We talk. A lot. About the same things over and over again sometimes. We have conversations with all partners involved. We explore compromises so that everyone's needs are met. We take responsibility for our own feelings.
Even better, one of my favorite things about polyamory is the concept of compersion. It's not unique to polyamory, but it comes up a lot in our communities, and it's the opposite of jealousy: the feeling of joy and excitement seeing someone we love happy.
Yes, of course I feel jealousy in polyamory – just like you do in monogamy. But I also feel compersion: When one of my partners finds in another person something that I can't offer them, that's fucking awesome (and makes our relationship less strained).
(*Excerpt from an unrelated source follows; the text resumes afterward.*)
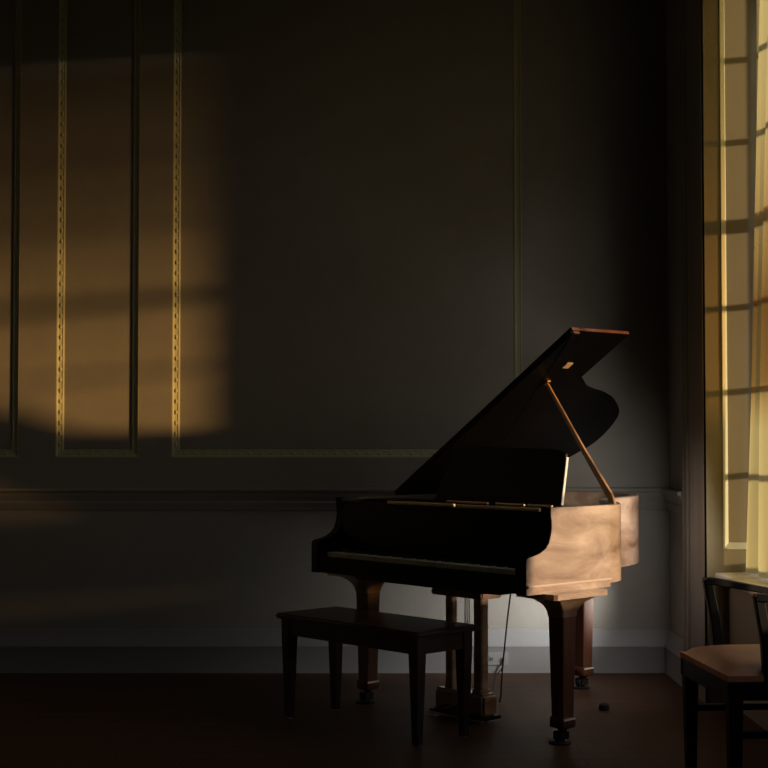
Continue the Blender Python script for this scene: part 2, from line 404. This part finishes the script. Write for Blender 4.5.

I looove the feeling of having a new crush – the rush that you get when they call you or how on-cloud-nine you feel after an awesome date. And it's an honor to watch someone you love have those feelings about someone new for them! You get to take part in the fun.
My favorite part of polyamory isn't meeting new people (although that's awesome). It's how much more spacious my relationships become when we can shift from jealousy to joy, when we can stop seeing others as competition and instead see them as complements to what we offer.
Because I want all of my partners to feel fulfilled. And I own that there's no way I can fulfill every single need that they have. And letting go of that expectation – of the idea that I have to be the "other half" who completes you – makes my relationships healthier and happier.
(To be clear, I mean that it makes *my own* polyamorous relationships healthier and happier than *my own* monogamous relationships – NOT that polyamory is inherently healthier or happier than monogamy. I don't believe that at all.)
Polyamory isn't for everyone – and I would never say that it's somehow more evolved or ethical or politically radical. Please practice the types of relationships that work well for you, while remembering to be critical of what you've been socialized to believe.
But as for "How do you handle jealousy in polyamory?"

I don't know. How do you handle jealousy in monogamy?